Colori d’oriente al Beethovenfest

A Bonn un festeggiatissimo concerto dell’Orchestra dell’Accademia di Santa Cecilia, primo di una breve tournée in Germania e Svizzera

Véronique Gens, Orchestra dell’Accademia di Santa Cecilia, Antonio Pappano (Foto Michael Staab)
Véronique Gens, Orchestra dell’Accademia di Santa Cecilia, Antonio Pappano (Foto Michael Staab)
Recensione
classica
Bonn, Beethovenfest (Theater Bonn)
Concerto Orchestra dell'Accademia Nazionale di Santa Cecilia
27 Agosto 2022

Cosa c’entrano Maurice Ravel, Nikolay Rimsky-Korsakov e soprattutto Yikesham Abudushalamu con Beethoven? Niente, ma da quest’anno al Beethovenfest la musica cambia (è il caso di dirlo) per volontà del giovane neodirettore Steven Walter che immagina il suo primo festival come “punto di partenza di una strategia di diversità a lungo termine”, che significa diversità di programmi, diversità di interpreti, diversità di esperienze. Tradotto: il Beethovenfest diventa un festival più vario nell’offerta che somiglia un po’ meno a una rassegna monografica e un po’ di più a un contenitore di proposte rivolte a segmenti di pubblico diversificati.

Restano comunque i consueti appuntamenti con le grandi orchestre e, fra queste, c’è anche l’Orchestra dell’Accademia di Santa Cecilia guidata dal suo direttore musicale Antonio Pappano, che con il concerto di Bonn ha inaugurato una breve tournée “festivaliera” con tappe a Lucerna, Amburgo e Berlino. Di ispirazione orientale il programma del concerto, aperto da Repression del giovane compositore uiguro Yikesham Abudushalamu, composizione vincitrice nel 2019 della prima edizione del Concorso Internazionale di Composizione “Luciano Berio” promosso dall’Accademia Nazionale di Santa Cecilia e dal Centro Studi Luciano Berio. Il pezzo veniva eseguito per la prima volta oltre i confini del nostro Paese, dove ha già goduto di una certa popolarità con esecuzioni da parte di prestigiose orchestre nostrane: l’Orchestra dell’Accademia di Santa Cecilia diretta da Antonio Pappano per la prima assoluta a Roma nel marzo del 2021, l’Orchestra Sinfonica Nazionale della Rai di Torino diretta da Michele Gamba nello scorso febbraio, mentre l’Orchestra Filarmonica della Scala l’ha annunciato per il prossimo novembre con la direzione di Thomas Adès. Si tratta di una composizione dalla scrittura solida e densa, giocata sui forti contrasti fra gli articolati fortissimi della massa orchestrale e la sospensione carica di tensione delle parentesi in cui il suono orchestrale si fa più rarefatto e luminoso. Si è voluto dare un senso politico al titolo soprattutto in relazione alla complessa situazione della minoranza uigura nella Cina contemporanea, ma Repression sembra comunque descrivere in maniera calzante la contrastata dinamica sonora della composizione.

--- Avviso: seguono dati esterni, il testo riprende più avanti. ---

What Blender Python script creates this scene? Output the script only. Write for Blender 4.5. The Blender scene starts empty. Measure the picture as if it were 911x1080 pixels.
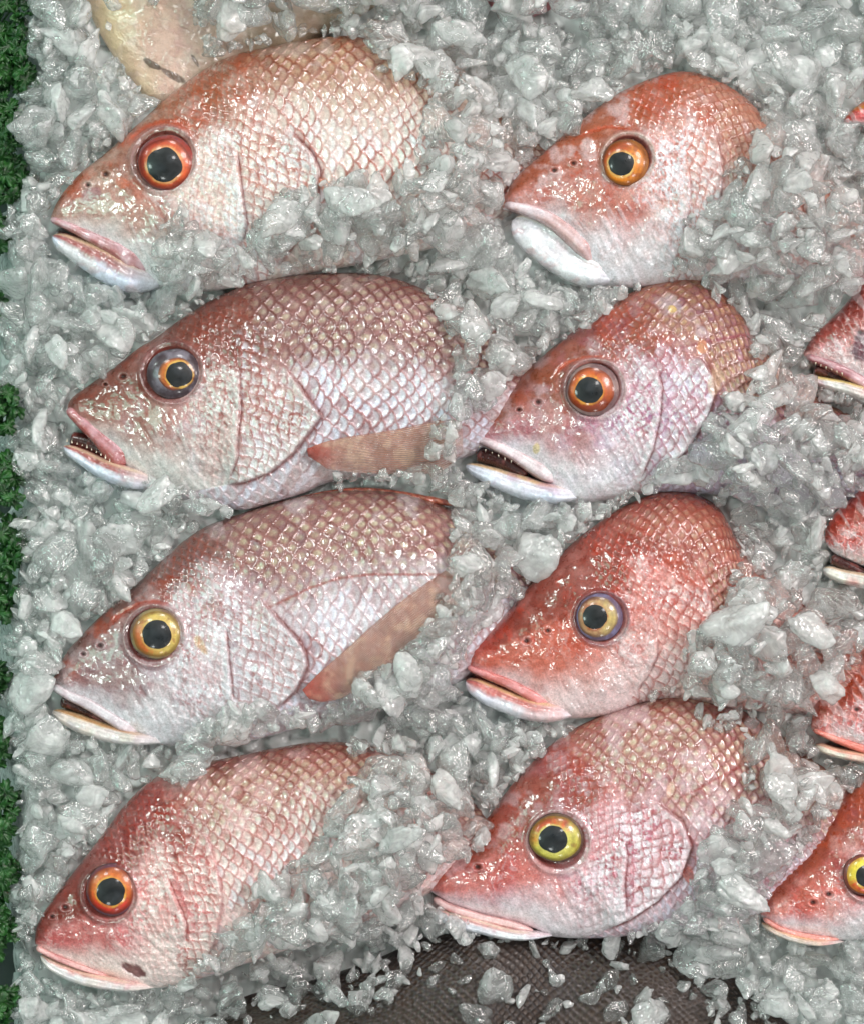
import bpy, math, random
import numpy as np
from mathutils import Vector, Euler

SC = bpy.context.scene
COL = SC.collection
random.seed(7); RNG = np.random.default_rng(7)

# ------------------------------------------------------------------ scale of the place
S = 0.0005            # half a millimetre to the unit used for the layout (a head is about 12 cm)
CX, CY = 455.5, 540.0
ZM = 45.0             # height of the fishes' mid plane above the counter, in layout units
H = 4200.0            # camera height in layout units (2.1 m)

# ------------------------------------------------------------------ camera
cam_d = bpy.data.cameras.new('camera'); cam = bpy.data.objects.new('camera', cam_d)
COL.objects.link(cam); SC.camera = cam
cam.location = (0, 0, H * S); cam.rotation_euler = (0, 0, 0)
cam_d.sensor_fit = 'VERTICAL'; cam_d.sensor_height = 24.0
cam_d.lens = 24.0 * (H - ZM) / 1080.0
cam_d.clip_start = 0.05; cam_d.clip_end = 50

# ------------------------------------------------------------------ world and lamps
w = bpy.data.worlds.new('World'); SC.world = w; w.use_nodes = True
wt = w.node_tree; bg = wt.nodes['Background']; bg.inputs[1].default_value = 0.95
tcw = wt.nodes.new('ShaderNodeTexCoord'); acc = None
AMB = (0.105, 0.140, 0.130)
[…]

Se la musica dell’orientale Yikesham Abudushalamu guarda decisamente alla tradizione musicale occidentale abbandonando ogni esotismo, siamo all’opposto per il Maurice Ravel delle tre liriche di Sheherazade (“Asie”, “La flûte enchantée” e “L'indifférent”) sui versi preziosi di Léon Leclère, celato sotto il wagneriano “nom de plume” di Tristan Klingsor. Dopo il forfait dell’annunciata Elīna Garanča è Veronique Gens a prenderne il posto. Interprete raffinata e di casa in questo repertorio, Gens regala la ben nota eleganza nell’elaborato fraseggio appena venata da un prezioso alito di nostalgia per il mondo di incanti evocato nei versi solo vagheggiato. Particolarmente seducente è il dialogo che il soprano intesse con i preziosi arabeschi del flauto “incantato” di Adriana Ferreira nel secondo quadro della composizione raveliana. Forte è il contrasto chiesto da Pappano fra il suo Ravel, tutto risolto sul piano della trasparenza e morbidezza sonora, e il Rimsky-Korsakov dell’altra celebre Sheherazade del sinfonismo occidentale. Qui il passo è vorticoso e avvolgente. Straordinario è il rilievo dato alla iridescente materia sonora e agli infiniti colori di cui l’orchestra, e questa orchestra, è capace. Aggiungono valore anche i puntuali interventi solistici che emergono dal vortice dei suoni dell’orchestra e specialmente quelli del violino solisto della spalla Carlo Maria Parazzoli.

Sono parecchi i posti vuoti in sala ma grande è il calore riservato dal pubblico presente all’orchestra e al direttore Pappano, ripagato da un italianissimo Intermezzo della Manon Lescaut di Puccini come bis.